◆ **SET TASK**
Wherever a line holds the string "were", copy that line.

◆ **GIVEN INFORMATION**
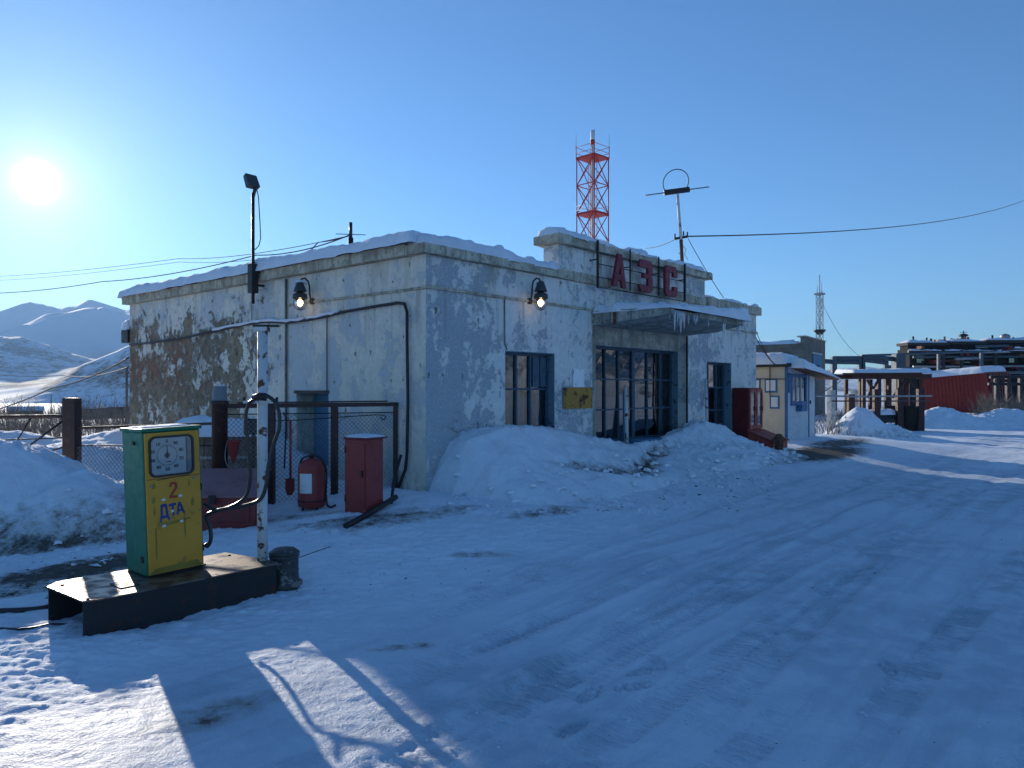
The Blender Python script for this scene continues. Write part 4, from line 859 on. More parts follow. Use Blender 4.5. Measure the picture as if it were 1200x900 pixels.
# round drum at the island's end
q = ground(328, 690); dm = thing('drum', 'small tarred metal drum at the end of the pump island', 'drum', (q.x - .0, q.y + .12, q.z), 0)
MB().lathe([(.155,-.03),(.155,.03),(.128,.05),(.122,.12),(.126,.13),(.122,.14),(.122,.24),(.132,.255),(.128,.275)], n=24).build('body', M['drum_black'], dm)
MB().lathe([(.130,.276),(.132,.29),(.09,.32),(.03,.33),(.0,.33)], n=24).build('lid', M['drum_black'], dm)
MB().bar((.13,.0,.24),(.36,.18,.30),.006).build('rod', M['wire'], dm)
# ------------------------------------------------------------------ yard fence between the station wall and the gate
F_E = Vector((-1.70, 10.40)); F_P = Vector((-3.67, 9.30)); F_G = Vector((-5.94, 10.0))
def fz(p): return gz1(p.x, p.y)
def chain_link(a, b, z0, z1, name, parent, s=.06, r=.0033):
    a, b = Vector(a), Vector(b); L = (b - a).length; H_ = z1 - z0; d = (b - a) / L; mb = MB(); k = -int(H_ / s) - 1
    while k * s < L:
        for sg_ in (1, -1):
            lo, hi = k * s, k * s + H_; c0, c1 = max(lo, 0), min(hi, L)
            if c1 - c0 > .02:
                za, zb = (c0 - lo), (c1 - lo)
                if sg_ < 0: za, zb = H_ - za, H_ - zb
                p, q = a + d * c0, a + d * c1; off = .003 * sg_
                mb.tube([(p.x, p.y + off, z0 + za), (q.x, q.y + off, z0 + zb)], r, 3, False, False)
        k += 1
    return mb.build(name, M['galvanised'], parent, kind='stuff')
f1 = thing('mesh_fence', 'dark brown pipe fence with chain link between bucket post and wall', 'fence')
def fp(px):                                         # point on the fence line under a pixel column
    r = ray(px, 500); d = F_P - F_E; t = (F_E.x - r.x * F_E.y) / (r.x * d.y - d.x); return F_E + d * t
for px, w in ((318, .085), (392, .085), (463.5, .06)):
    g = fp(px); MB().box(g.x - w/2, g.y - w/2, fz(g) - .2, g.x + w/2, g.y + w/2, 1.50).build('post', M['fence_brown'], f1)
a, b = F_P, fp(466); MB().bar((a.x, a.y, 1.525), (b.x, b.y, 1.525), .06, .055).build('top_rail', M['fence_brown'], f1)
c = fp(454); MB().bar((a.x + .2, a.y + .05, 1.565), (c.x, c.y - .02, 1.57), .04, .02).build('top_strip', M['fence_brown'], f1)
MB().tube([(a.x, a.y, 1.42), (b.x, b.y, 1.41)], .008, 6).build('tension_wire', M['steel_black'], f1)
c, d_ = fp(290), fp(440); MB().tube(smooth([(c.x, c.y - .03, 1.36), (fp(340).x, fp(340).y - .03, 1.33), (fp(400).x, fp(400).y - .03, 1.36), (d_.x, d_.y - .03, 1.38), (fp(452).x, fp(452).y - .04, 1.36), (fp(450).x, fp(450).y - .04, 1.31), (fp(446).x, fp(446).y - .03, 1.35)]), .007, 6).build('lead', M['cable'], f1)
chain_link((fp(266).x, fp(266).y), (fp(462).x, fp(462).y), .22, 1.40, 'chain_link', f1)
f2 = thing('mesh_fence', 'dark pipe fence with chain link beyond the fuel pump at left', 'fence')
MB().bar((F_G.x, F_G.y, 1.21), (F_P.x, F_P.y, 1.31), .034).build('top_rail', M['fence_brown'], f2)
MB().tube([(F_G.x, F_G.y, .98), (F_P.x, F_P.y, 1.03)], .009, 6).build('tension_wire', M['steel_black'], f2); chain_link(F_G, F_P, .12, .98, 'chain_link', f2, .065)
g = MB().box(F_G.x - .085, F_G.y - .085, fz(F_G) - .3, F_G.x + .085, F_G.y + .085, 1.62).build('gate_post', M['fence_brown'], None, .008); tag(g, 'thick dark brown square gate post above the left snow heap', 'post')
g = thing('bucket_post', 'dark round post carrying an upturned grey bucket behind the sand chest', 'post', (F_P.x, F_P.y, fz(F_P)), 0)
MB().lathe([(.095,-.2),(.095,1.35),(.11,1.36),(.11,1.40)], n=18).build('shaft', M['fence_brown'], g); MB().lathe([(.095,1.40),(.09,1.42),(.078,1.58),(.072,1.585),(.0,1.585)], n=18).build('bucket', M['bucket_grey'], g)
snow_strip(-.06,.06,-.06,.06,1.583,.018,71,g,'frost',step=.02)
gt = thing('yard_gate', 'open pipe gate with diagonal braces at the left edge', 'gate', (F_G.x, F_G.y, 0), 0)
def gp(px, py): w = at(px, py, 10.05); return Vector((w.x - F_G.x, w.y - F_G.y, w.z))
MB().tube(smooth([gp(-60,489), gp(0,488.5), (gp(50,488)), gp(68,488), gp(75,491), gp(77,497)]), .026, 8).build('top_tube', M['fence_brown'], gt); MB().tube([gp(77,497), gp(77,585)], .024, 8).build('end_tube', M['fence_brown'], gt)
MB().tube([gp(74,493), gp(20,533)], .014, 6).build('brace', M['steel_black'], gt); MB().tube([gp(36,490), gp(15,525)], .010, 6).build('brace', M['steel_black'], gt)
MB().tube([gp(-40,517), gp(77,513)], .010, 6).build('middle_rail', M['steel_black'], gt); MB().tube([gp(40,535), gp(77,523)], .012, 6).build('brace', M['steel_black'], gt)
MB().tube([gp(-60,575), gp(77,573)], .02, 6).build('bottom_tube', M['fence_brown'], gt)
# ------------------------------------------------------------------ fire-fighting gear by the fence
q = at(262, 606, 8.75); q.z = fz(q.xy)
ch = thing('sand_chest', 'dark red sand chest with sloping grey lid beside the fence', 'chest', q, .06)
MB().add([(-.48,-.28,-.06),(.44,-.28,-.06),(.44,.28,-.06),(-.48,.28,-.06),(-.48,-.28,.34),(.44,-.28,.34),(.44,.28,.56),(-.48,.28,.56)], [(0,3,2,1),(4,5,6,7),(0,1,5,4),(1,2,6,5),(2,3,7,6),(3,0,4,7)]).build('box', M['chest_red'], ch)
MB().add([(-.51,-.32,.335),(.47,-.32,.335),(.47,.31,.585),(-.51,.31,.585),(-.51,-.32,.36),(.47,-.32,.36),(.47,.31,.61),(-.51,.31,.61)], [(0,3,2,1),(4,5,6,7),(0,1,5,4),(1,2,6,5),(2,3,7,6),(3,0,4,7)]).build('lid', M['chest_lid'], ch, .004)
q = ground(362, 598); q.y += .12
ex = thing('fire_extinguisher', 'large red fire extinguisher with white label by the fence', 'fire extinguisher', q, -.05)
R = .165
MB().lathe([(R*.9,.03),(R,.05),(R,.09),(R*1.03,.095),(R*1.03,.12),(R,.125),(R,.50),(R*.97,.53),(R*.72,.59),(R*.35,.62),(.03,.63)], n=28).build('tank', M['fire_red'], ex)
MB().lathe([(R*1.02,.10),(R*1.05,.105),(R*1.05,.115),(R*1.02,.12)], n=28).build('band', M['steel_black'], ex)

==

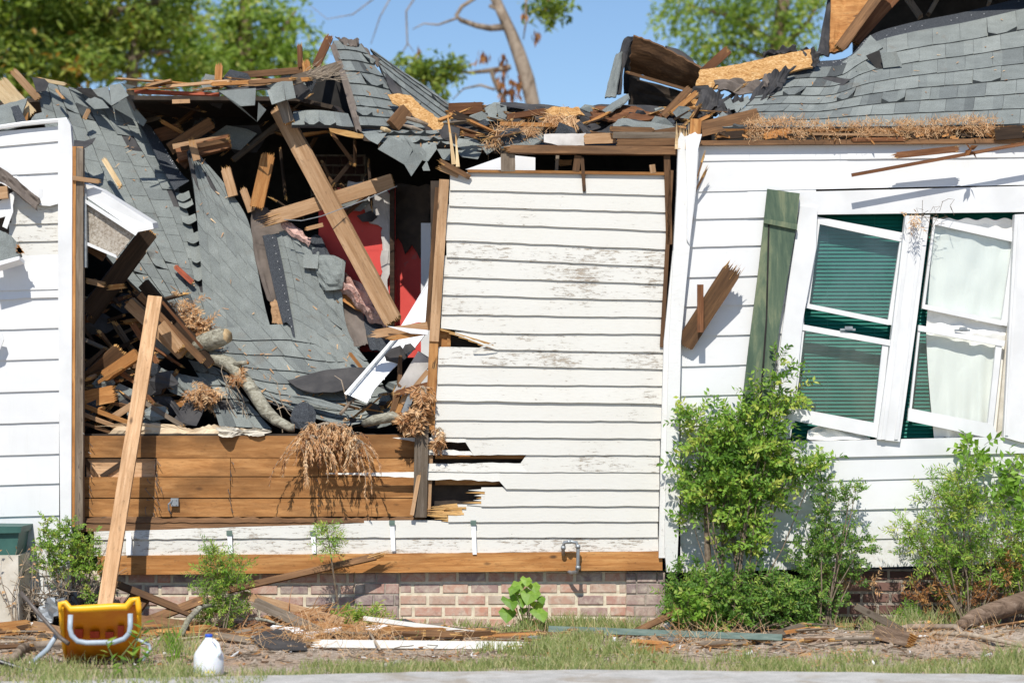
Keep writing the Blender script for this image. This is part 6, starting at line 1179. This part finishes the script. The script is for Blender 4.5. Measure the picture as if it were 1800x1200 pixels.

◆ **WORKED SOLUTION**
The Blender Python script for this scene continues. Write part 4, from line 859 on. More parts follow. Use Blender 4.5. Measure the picture as if it were 1200x900 pixels.
Keep writing the Blender script for this image. This is part 6, starting at line 1179. This part finishes the script. The script is for Blender 4.5. Measure the picture as if it were 1800x1200 pixels.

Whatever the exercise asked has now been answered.